To implement bubble sort, you can use nested loops, the following example shows how we can achieve this with for loops:

with nested for loops

def bubble_sort(lst):

  for i in range(len(lst)-1):
    for j in range(len(lst)-1):  

      if(lst[j]>lst[j+1]):
        lst[j], lst[j + 1] = lst[j + 1], lst[j] #swap the elements

#sort a list
L = [9, 0, 2, 1, 0, 1, 100, -2, 8, 7, 4, 3, 2]

bubble_sort(L)  
print("The sorted list is: ", L)

The bubble_sort() function does not return any value because the sorting happens to the original list.

As show in the above example, nested for loops provides a much direct way of implementing the bubble sort algorithm, but we can also use nested while loops to achieve the same, as shown below.

with while loops

def bubble_sort(lst):

  i = 0
  while i <  len(lst):
    j = 0
    while j < len(lst)-1:
      if(lst[j]>lst[j+1]):
        lst[j], lst[j + 1] = lst[j + 1], lst[j]
      j += 1
    i += 1

L = [9, 7, 1, 2, 4, 1, 3, 0, 6, 5, 8]
bubble_sort(L)  
print("The sorted list is: ", L)

Optimized Implementation

The previous implementation of bubble sort has one avoidable performance inefficiency. This is because whether the list is already sorted, not sorted or reverse sorted, the algorithm still finishes with the worst-case running time of O(n²).

Note that if the algorithm moves through the entire list without performing the swap operation on any pair of elements, it means that the list is already sorted. We can, therefore, optimize bubble sort to avoid performing unnecessary comparisons by defining an intermediate variable to check whether a swap operation has taken place or not.

optimized bubble sort

def bubble_sort(lst):

  swapped = True
  while swapped == True:
    swapped = False
    for j in range(len(lst)-1):  
      
      if(lst[j]>lst[j+1]):
        lst[j], lst[j + 1] = lst[j + 1], lst[j] #swap the elements
        swapped = True

#sort a list
L = [9, 0, 2, 1, 0, 1, 100, -2, 8, 7, 4, 3, 2]

bubble_sort(L)  
print("The sorted list is: ", L)

Optimized bubble sort has a best case running time of O(n), this is is when the list is already in a sorted state. It still has an average and worst case running time of O(n²).

Bubble sort's space and time complexity

space complexity

Bubble sort has a space complexity of O(1) this is because no extra lists are used in its internal logic. The sorting happens directly on the input list without the use of intermediate lists.

Time complexity

The unoptimized version of bubble sort has a time complexity of O(n²) regardless of whether the input list is already sorted, not sorted or reverse sorted.

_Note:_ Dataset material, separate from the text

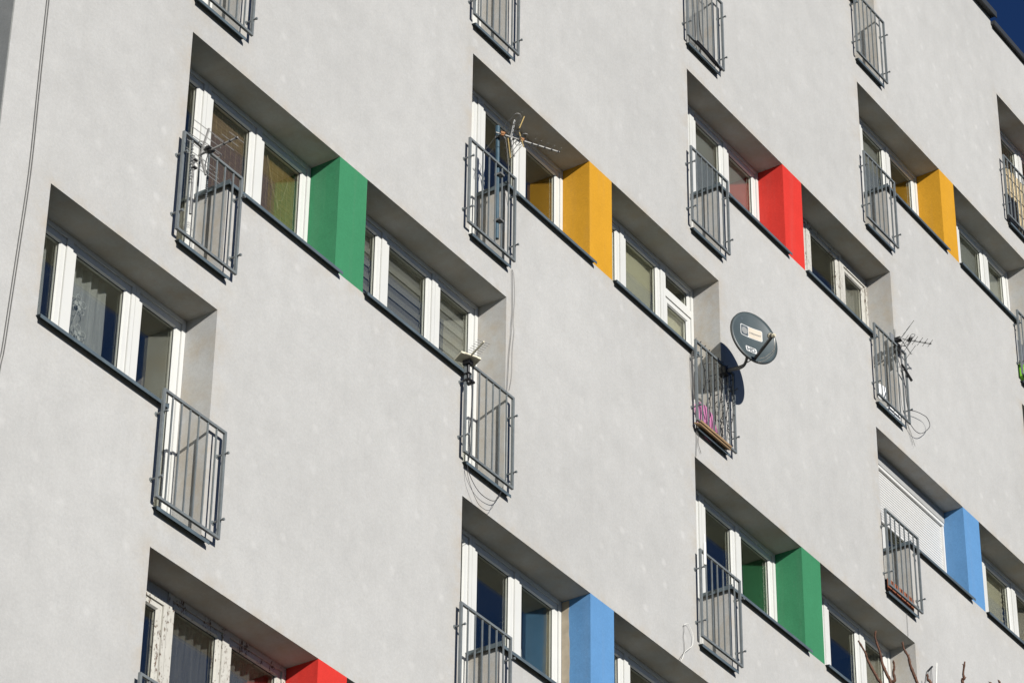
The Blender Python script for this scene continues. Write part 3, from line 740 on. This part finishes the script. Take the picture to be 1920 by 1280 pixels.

On the other hand, the time complexity cases of the optimized version are as highlighted below:

Best-O(n) - This happens when the input list is already sorted as we simply traverse through the list once.
Average-O(n²) - When the input list is not sorted and the elements are in arbitrary order.
Worst-O(n²) - When the input list is reverse sorted and, therefore, the swap operation happens with every comparison.

When to use bubble sort

Bubble sort is suitable in the following cases:

When sorting small datasets
When complexity does not matter.
When small and concise code is required.